MHP Grup Başkanvekili Prof. Dr. Yusuf Halaçoğlu, Peşmerge güçlerinin Türkiye’den geçirilmesinin Anayasa’ya göre suç olduğunu ifade ederek, “Sayın Cumhurbaşkanı ve başbakan yaptığı açıklamada, PYD’yi PKK’nın eş değeri terör örgütü olarak nitelendirdi. Öyleyse bir terör örgütüne yardım etmek için Türkiye yardım ve yataklık mı yapıyor? Bunun anlamı nedir?” diye sordu.
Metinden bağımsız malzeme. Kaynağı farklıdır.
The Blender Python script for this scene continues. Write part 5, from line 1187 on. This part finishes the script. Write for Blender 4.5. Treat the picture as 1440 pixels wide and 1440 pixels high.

MHP Grup Başkanvekili, Kayseri Milletvekili Yusuf Halaçoğlu, yaptığı yazılı açıklamada, Anayasa’nın 92’nci maddesine ve tezkereye tamamen aykırı bir durumun söz konusu olduğuna değinerek, şunları söyledi; “Şimdi Dışişleri Bakanı açıklama yaptı, herhâlde bu da yanlış değil. ‘Peşmergelerin geçişine izin verdik ve bir kısım Peşmergeler de Türkiye topraklarını kullanarak geçti’ dedi.
Buna izin verdiğini söyledi. Şimdi, Anayasa maddesine, 92’nci maddeye ve tezkereye tamamen aykırı bir durum söz konusudur ve Anayasa suçu işlenmiştir. Bu hareketle Anayasa doğrudan doğruya devletleri muhatap almaktadır. Birtakım güçleri, silahlı güçleri değil. ‘Türk Silahlı Kuvvetleri veya yabancı silahlı kuvvetler’ diyor. Şimdi, Anayasa maddesine göre ve tezkereye göre, Irak devletine ait bir ordu birliğinin Türkiye üzerinden geçişine veya Türkiye’ye gelişine izin verilebilir ama devlete ait olmayan bir silahlı gücün Türkiye üzerinden geçirilmesine müsaade edemezsiniz.”
Cumhurbaşkanı ve başbakanın açıklamalarına dikkat çeken Halaçoğlu, şunları söyledi; “Hem cumhurbaşkanı hem de başbakan yaptığı açıklamada PYD’yi PKK’nın eş değeri ve bir terör örgütü olarak nitelendirdi. Öyleyse bir terör örgütüne yardım etmek için Türkiye yardım ve yataklık mı yapıyor? Bunun anlamı nedir? Bunun altından nasıl kalkacaksınız? Bunları göz önüne almak zorundasınız.
Çünkü bir gün önce, bir saat önce, iki saat önce PYD’nin de PKK gibi terör örgütü olduğunu söyleyeceksiniz, Obama’dan gelen telefonla işin rengi değişecek. Neymiş efendim, Amerika Birleşik Devletleri Kobani tarafına 14 ton silah atmışmış.
Şimdi, arkadaşlar, Amerika Birleşik Devletleri PYD’yi muhatap alıyorsa PKK’yı da muhatap alıyor anlamına gelir. Siz o zaman kiminle iş birliği yapıyorsunuz ve kimin sözleriyle hareket ediyorsunuz? Bunların açıklığa kavuşması gerekir. Dolayısıyla, bu yürüttüğünüz operasyonda, maalesef, geçmişte olduğu gibi, dış politikada yine büyük hatalar içerisine düşmüş durumdasınız, ne yapacağınızı şaşırmış durumdasınız.”